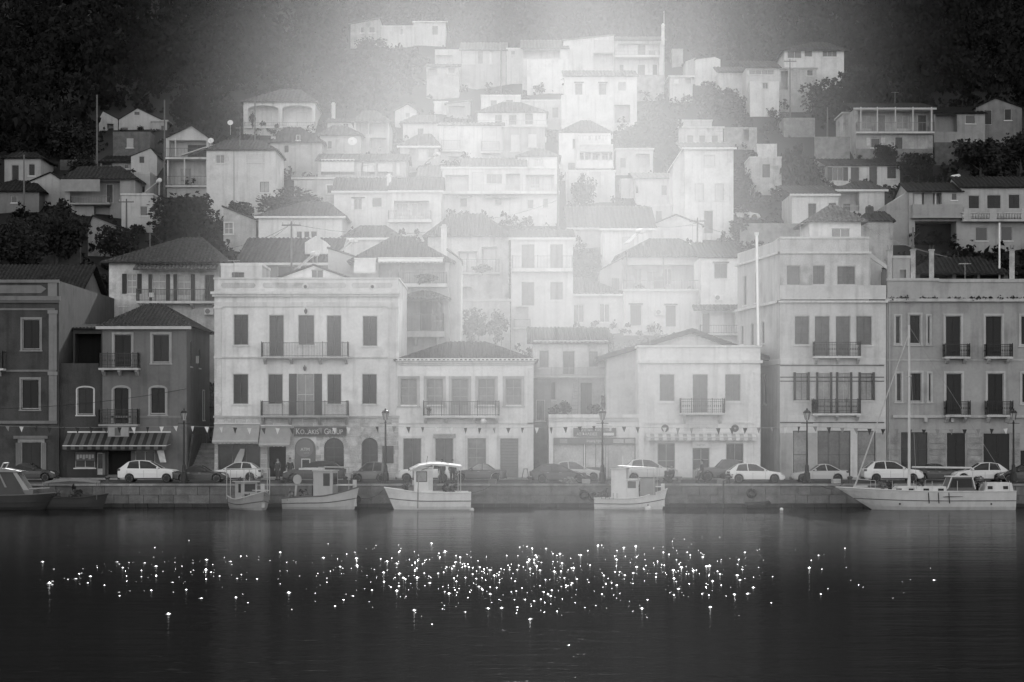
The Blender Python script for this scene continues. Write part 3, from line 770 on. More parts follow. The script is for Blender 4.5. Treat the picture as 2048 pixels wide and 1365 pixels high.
# ashlar mansion
# shutters of the mansion are nearly black
H = house('mansion', 'three storey cream mansion with ashlar ground floor and two long balconies', 429, 797, 559, 955, YF, 13, .8, drop=.4, worn=False, wins=[
    (467, 629, 497, 691, 'sh', dict(v=.04)), (538, 630, 568, 714, 'ds', dict(v=.04)), (596, 630, 629, 691, 'sh', dict(v=.04)), (653, 631, 683, 714, 'ds', dict(v=.04)), (725, 632, 755, 693, 'sh', dict(v=.045)),
    (466, 748, 497, 809, 'sh', dict(v=.03)), (536, 748, 566, 809, 'sh', dict(v=.03)), (594, 748, 628, 831, 'os', dict(v=.05, nx=2, ny=2, g=.25)), (654, 748, 683, 809, 'sh', dict(v=.03)), (724, 748, 754, 809, 'sh', dict(v=.045)),
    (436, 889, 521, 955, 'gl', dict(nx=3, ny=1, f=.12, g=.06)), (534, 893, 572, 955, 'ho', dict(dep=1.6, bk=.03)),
    (648, 876, 688, 955, 'dg', dict(ar=.24, nx=2, ny=3, f=.08, g=.06)), (723, 876, 756, 945, 'gl', dict(ar=.22, nx=2, ny=2, f=.10, g=.08))])
# parapet and mouldings
b = MB(); b.box(H.u(429), H.u(797), -.06, -.001, H.z(584), H.z(578)); b.build('parapet_course', plaster(.70), H.root)
for x0, x1 in ((445, 508), (528, 690), (706, 782)):
    b = MB(); e = 3; b.prism([(H.u(x0), H.z(576)), (H.u(x1), H.z(576)), (H.u(x1+e), H.z(571)), (H.u(x1), H.z(566)), (H.u(x0), H.z(566)), (H.u(x0-e), H.z(571))], -.05, -.001); b.build('parapet_panel', oldplaster(.56), H.root)
for px in (611, 745): o = MB().lathe([(.30, 0), (.30, .05), (.15, .09), (.15, .10), (.001, .10)], 14).build('rosette', plaster(.7), H.root, (H.u(px), -.01, H.z(574))); o.rotation_euler = (PI/2, 0, 0); o = MB().lathe([(.001, 0), (.14, .02), (.001, .021)], 12).build('drain_hole', rubber(), H.root, (H.u(px), -.11, H.z(574))); o.rotation_euler = (PI/2, 0, 0)
band(H, 427, 799, 555.5, 559, .1, .7, 'parapet_cap', 13); band(H, 422, 800, 584, 589, .42, .74); band(H, 425, 799, 589, 594, .28, .66); band(H, 429, 797, 605, 614, .12, .72, 'architrave')
for x0, x1 in ((429, 443), (777, 792)):
    for yt, yb in ((618, 714), (717, 831)): part(H, 'pilaster', x0, x1, yt, yb, -.09, -.001, (oldplaster if yt > 700 and x0 < 500 else plaster)(.68)); part(H, 'capital', x0-1.5, x1+1.5, yt-4, yt, -.15, -.001, plaster(.70))
band(H, 429, 797, 714, 717, .10, .58, 'string_course'); band(H, 427, 799, 832, 836, .16, .5, 'string_course')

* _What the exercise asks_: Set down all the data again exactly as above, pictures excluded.

* _The result_:
The Blender Python script for this scene continues. Write part 3, from line 770 on. More parts follow. The script is for Blender 4.5. Treat the picture as 2048 pixels wide and 1365 pixels high.
# ashlar mansion
# shutters of the mansion are nearly black
H = house('mansion', 'three storey cream mansion with ashlar ground floor and two long balconies', 429, 797, 559, 955, YF, 13, .8, drop=.4, worn=False, wins=[
    (467, 629, 497, 691, 'sh', dict(v=.04)), (538, 630, 568, 714, 'ds', dict(v=.04)), (596, 630, 629, 691, 'sh', dict(v=.04)), (653, 631, 683, 714, 'ds', dict(v=.04)), (725, 632, 755, 693, 'sh', dict(v=.045)),
    (466, 748, 497, 809, 'sh', dict(v=.03)), (536, 748, 566, 809, 'sh', dict(v=.03)), (594, 748, 628, 831, 'os', dict(v=.05, nx=2, ny=2, g=.25)), (654, 748, 683, 809, 'sh', dict(v=.03)), (724, 748, 754, 809, 'sh', dict(v=.045)),
    (436, 889, 521, 955, 'gl', dict(nx=3, ny=1, f=.12, g=.06)), (534, 893, 572, 955, 'ho', dict(dep=1.6, bk=.03)),
    (648, 876, 688, 955, 'dg', dict(ar=.24, nx=2, ny=3, f=.08, g=.06)), (723, 876, 756, 945, 'gl', dict(ar=.22, nx=2, ny=2, f=.10, g=.08))])
# parapet and mouldings
b = MB(); b.box(H.u(429), H.u(797), -.06, -.001, H.z(584), H.z(578)); b.build('parapet_course', plaster(.70), H.root)
for x0, x1 in ((445, 508), (528, 690), (706, 782)):
    b = MB(); e = 3; b.prism([(H.u(x0), H.z(576)), (H.u(x1), H.z(576)), (H.u(x1+e), H.z(571)), (H.u(x1), H.z(566)), (H.u(x0), H.z(566)), (H.u(x0-e), H.z(571))], -.05, -.001); b.build('parapet_panel', oldplaster(.56), H.root)
for px in (611, 745): o = MB().lathe([(.30, 0), (.30, .05), (.15, .09), (.15, .10), (.001, .10)], 14).build('rosette', plaster(.7), H.root, (H.u(px), -.01, H.z(574))); o.rotation_euler = (PI/2, 0, 0); o = MB().lathe([(.001, 0), (.14, .02), (.001, .021)], 12).build('drain_hole', rubber(), H.root, (H.u(px), -.11, H.z(574))); o.rotation_euler = (PI/2, 0, 0)
band(H, 427, 799, 555.5, 559, .1, .7, 'parapet_cap', 13); band(H, 422, 800, 584, 589, .42, .74); band(H, 425, 799, 589, 594, .28, .66); band(H, 429, 797, 605, 614, .12, .72, 'architrave')
for x0, x1 in ((429, 443), (777, 792)):
    for yt, yb in ((618, 714), (717, 831)): part(H, 'pilaster', x0, x1, yt, yb, -.09, -.001, (oldplaster if yt > 700 and x0 < 500 else plaster)(.68)); part(H, 'capital', x0-1.5, x1+1.5, yt-4, yt, -.15, -.001, plaster(.70))
band(H, 429, 797, 714, 717, .10, .58, 'string_course'); band(H, 427, 799, 832, 836, .16, .5, 'string_course')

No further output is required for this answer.